Plastic Fantastic? 100,000 Clams Down for a $20k Electric Truck
Image Credit: Slate.
Seems a plucky little upstart, going by the rather unimaginative moniker of "Slate," has somehow managed to convince one hundred thousand folks to slap down fifty of their hard-earned American dollars for a yet-to-be-released electric truck. One hundred thousand! That's more people than live in my moderately sized town, let's put it that way.
In a world where electric pickups seem to cost more than a small mortgage – I'm looking at you, you shiny, overpowered behemoths – the idea of something tipping the scales at under twenty grand (after Uncle Sam potentially chips in, mind you) is enough to make a grown man weep with joy. Or at least raise a skeptical eyebrow and mutter, "There's got to be a catch."
Image Credit: Slate.
And you'd be right to be suspicious, wouldn't you? This isn't some luxurious land yacht we're talking about. Think more along the lines of a modern-day interpretation of those charmingly basic runabouts of yesteryear. Plastic body panels, they say. Plastic! It sounds like something my nephew builds with his Lego bricks. And the options list? It's longer than my list of things I'd rather be doing than parallel parking. Speakers? Optional. Good heavens. Next thing you know, they'll be charging extra for the steering wheel.
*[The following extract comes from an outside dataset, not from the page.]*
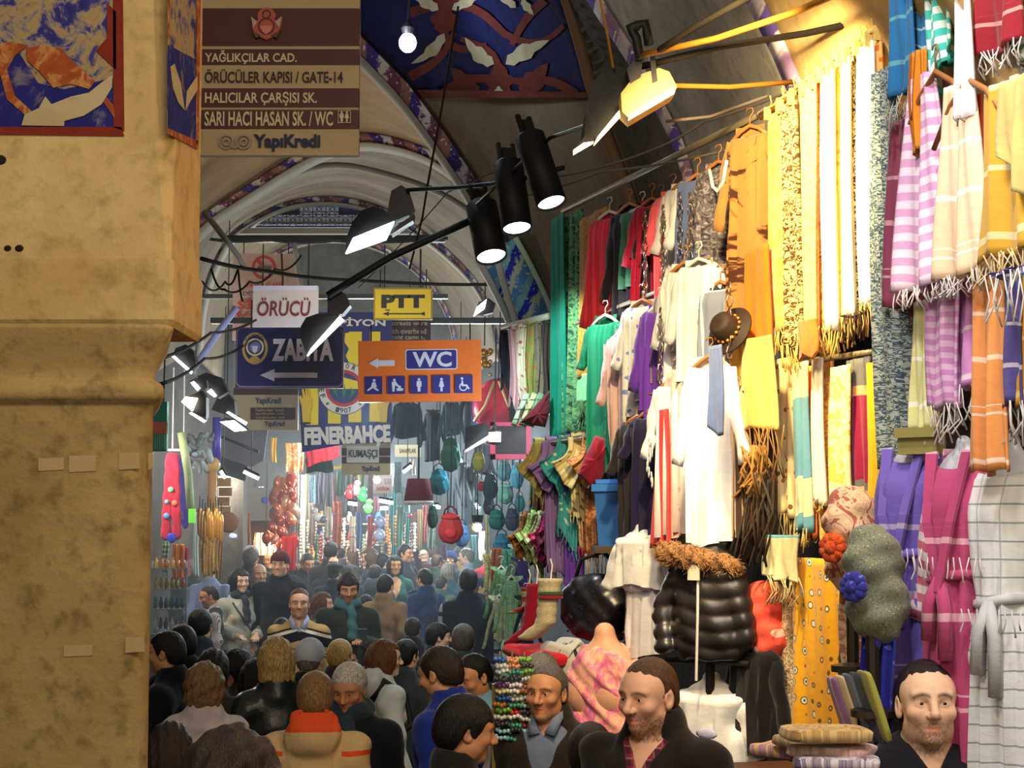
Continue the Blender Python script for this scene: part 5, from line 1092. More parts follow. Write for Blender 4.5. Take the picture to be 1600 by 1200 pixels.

I think Slate is onto something. Remember the fanfare around Ford's little Maverick hybrid, promising affordable trucky goodness? The price of that thing has gone north quicker than a startled squirrel. This Slate contraption, however basic, undercuts pretty much everything else with a plug, and even a fair few things without one. Suddenly, that twenty-thousand-dollar mark doesn't look so shabby, does it? It's almost… reasonable.
Image Credit: Slate.
Of course, a fifty-dollar reservation doesn't exactly mean a guaranteed sale. We all remember the saga of that angular, stainless-steel oddity from California. Millions of reservations, a grand unveiling that left most of us scratching our heads, and now these things are filling up the parking lots with no buyers wanting even to have a closer look. Slate needs to learn from that. Promise the moon, deliver something vaguely lunar-shaped but significantly cheaper, and you might just have a winner.
The folks at Slate are talking big numbers – a production capacity of one hundred and fifty thousand units a year by the end of 2027, built right here in the good ol' US of A, in Indiana no less. That's ambitious. Very ambitious. But if they can pull it off, they might just shake up the establishment. The big boys in Detroit, with their leather-lined, gadget-laden electric leviathans, might just have to take notice. Because it seems there's a rather large chunk of the population who just want a simple, affordable way to haul their bits and bobs without guzzling gallons of dinosaur juice.
Image Credit: Slate.
And I must confess, as someone who appreciates the compact charm of those tiny Japanese kei trucks and the silent surge of electric power, this Slate truck has a certain appeal. That sub-twenty-thousand-dollar price tag puts it squarely in the "hmm, maybe I could…" category, rather than the "you've got to be kidding me" territory occupied by so many other EVs.
If Slate manages to avoid the fate of those other electric dreamers who promised much and delivered… let's just say they didn't deliver, then this could be a real turning point. It suggests that the future of electric vehicles doesn't have to involve remortgaging your house. People are willing to forgo the fancy bells and whistles if the price is right. Twenty grand seems to be the magic number that makes folks sit up and say, "Alright, I'm listening."
Image Credit: Slate.
One hundred thousand reservations in just over two weeks. That's a statement. It shows there's a hunger out there for an electric vehicle that doesn't require winning the lottery. Slate just needs to turn those tentative fifty-dollar handshakes into firm sales. And they need to deliver a truck that, while basic, doesn't feel like it was cobbled together from discarded Tupperware. The next couple of years are going to be interesting, that's for sure. Will Slate be a flash in the pan, or will they carve out a real niche for themselves in the burgeoning electric landscape? For now, they've certainly got our attention.